[IPython-dev] [sympy] Treating Python 3 as a first-class citizen

Aaron Meurer asmeurer at gmail.com
Mon Aug 5 23:24:37 EDT 2013


On Mon, Aug 5, 2013 at 1:40 PM, Thomas Kluyver <takowl at gmail.com> wrote:
> On 5 August 2013 19:32, Ondřej Čertík <ondrej.certik at gmail.com> wrote:
>>
>> Though the PEP above says that eventually "python" should point to python
>> 3.
>
>
> Debian developers are strongly against ever making that change. It's
> possible that they'll change their minds in a few years, but I wouldn't bank
> on it.

They will change their minds. I thought that Arch was stupid making
"python" point to Python 3, but that was because at the time, no
libraries were Python 3 compatible. Nowadays, all major libraries are
compatible. In the future, Python 2 will be defunct, and it will be
stupid to never call Python "python".

>
>
>> What is confusing to me is what is fundamentally different in Python 3.2,
>> as opposed to Python 2.5 or 2.6, when you have a single code base.
>> E.g. we do not bother with creating ipython2.5 and ipython2.6, so that
>> they
>> can be run side by side, and people simply use virtualenv to run them
>> side by side.
>> So why cannot the same approach be used for Python 3.2?
>
>
> Many more systems have a 2.x and a 3.x installed together, and many more
> users will want to run a 2.x and a 3.x version in parallel than wanted to
> run, say, 2.5 once 2.6 was available.

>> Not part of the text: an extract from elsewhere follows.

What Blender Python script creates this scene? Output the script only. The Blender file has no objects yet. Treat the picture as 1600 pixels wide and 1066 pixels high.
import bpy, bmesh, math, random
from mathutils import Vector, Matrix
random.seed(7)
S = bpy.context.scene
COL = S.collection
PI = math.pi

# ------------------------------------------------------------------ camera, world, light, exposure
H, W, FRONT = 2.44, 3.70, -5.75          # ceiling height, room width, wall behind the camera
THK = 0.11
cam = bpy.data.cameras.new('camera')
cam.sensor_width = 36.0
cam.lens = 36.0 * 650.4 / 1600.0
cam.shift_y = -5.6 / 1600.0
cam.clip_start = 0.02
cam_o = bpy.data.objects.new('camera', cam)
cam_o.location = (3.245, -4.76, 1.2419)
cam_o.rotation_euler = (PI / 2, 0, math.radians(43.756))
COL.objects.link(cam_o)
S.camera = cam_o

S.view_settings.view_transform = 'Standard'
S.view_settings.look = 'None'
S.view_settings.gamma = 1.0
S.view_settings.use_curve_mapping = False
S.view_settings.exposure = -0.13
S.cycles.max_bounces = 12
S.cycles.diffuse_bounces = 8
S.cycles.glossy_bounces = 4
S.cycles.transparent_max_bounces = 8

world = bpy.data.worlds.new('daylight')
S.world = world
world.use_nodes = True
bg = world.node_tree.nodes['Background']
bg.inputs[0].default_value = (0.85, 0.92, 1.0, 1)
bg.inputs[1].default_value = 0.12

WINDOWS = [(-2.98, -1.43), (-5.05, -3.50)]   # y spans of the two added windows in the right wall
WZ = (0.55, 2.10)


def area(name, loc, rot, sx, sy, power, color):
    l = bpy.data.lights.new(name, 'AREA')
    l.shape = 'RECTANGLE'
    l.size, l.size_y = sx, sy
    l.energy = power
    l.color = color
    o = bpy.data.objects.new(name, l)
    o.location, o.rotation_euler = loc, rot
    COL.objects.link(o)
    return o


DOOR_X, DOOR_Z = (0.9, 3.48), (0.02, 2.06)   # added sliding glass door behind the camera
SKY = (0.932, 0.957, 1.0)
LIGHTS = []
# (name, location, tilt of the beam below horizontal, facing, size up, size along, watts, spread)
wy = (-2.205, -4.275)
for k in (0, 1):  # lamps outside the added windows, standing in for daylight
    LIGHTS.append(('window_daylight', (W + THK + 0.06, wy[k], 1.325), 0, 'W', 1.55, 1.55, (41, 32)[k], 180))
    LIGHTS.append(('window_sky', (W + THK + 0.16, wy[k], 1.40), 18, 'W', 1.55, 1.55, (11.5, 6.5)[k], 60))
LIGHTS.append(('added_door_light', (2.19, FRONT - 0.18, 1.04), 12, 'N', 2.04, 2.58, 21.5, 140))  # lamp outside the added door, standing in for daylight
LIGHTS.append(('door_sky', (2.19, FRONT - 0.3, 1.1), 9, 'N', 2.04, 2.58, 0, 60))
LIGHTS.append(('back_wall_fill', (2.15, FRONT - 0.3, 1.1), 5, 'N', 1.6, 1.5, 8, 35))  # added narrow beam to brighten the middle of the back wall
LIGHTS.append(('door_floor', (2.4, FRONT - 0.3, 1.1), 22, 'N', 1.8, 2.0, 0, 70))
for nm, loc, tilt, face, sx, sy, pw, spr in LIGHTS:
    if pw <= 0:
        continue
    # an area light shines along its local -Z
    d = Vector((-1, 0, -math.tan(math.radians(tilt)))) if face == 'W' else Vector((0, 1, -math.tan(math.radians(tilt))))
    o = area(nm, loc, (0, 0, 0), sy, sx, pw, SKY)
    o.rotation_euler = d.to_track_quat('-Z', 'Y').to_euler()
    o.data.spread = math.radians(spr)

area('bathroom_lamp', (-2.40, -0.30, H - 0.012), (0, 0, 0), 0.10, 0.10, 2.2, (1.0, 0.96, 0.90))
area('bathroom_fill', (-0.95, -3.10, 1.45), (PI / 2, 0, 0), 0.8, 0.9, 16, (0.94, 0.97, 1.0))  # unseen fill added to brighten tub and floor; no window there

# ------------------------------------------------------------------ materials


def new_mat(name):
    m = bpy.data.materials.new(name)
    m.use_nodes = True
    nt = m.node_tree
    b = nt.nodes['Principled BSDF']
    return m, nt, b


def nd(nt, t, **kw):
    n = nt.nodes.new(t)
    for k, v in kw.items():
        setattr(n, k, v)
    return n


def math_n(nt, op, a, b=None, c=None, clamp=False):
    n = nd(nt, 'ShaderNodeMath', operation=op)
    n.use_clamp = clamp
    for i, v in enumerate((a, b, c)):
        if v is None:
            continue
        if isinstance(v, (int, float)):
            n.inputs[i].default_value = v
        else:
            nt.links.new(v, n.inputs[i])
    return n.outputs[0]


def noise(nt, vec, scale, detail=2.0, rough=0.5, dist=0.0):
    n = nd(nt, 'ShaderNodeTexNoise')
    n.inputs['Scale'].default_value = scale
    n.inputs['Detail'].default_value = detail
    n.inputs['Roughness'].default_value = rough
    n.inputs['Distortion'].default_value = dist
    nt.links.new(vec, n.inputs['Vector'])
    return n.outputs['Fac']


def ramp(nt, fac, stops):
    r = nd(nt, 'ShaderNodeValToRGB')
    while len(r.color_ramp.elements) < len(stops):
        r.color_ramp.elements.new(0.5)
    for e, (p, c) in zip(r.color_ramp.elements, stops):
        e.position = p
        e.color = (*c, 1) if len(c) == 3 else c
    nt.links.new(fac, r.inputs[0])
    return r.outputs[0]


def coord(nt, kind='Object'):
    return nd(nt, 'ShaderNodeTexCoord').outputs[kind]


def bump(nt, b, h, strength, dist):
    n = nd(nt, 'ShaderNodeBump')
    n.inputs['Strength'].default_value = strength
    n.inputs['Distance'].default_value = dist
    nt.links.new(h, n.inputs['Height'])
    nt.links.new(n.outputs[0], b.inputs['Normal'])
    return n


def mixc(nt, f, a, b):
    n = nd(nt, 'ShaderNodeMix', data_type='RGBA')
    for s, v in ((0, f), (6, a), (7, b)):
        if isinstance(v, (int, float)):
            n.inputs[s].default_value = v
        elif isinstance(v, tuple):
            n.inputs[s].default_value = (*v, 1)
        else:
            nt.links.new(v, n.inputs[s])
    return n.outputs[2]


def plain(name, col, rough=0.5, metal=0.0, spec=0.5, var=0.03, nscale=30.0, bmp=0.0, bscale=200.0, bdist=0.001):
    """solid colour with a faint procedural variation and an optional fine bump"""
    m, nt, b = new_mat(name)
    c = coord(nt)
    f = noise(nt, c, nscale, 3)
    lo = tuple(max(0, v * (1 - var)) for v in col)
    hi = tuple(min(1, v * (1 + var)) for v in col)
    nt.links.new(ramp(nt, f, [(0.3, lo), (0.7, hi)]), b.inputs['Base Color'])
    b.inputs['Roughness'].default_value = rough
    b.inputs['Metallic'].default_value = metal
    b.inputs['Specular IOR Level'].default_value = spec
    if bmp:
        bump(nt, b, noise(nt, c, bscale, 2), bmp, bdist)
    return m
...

I think the Debian approach of
> treating Python 2 and 3 as two separate, albeit similar, platforms works
> nicely.
>
> (In fact I think IPython used to make versioned entry points like
> ipython2.6, but that's not important).
>
> Thomas

Once you switch to a single codebase, you start to see things
differently. Python 3 is just another version of Python. Supporting
Python 2.6 - 3.3 is no different than supporting Python 2.4 - 2.7.

The Python community made a big fuss about it, but I think that was a
mistake, and it has kept people from transitioning.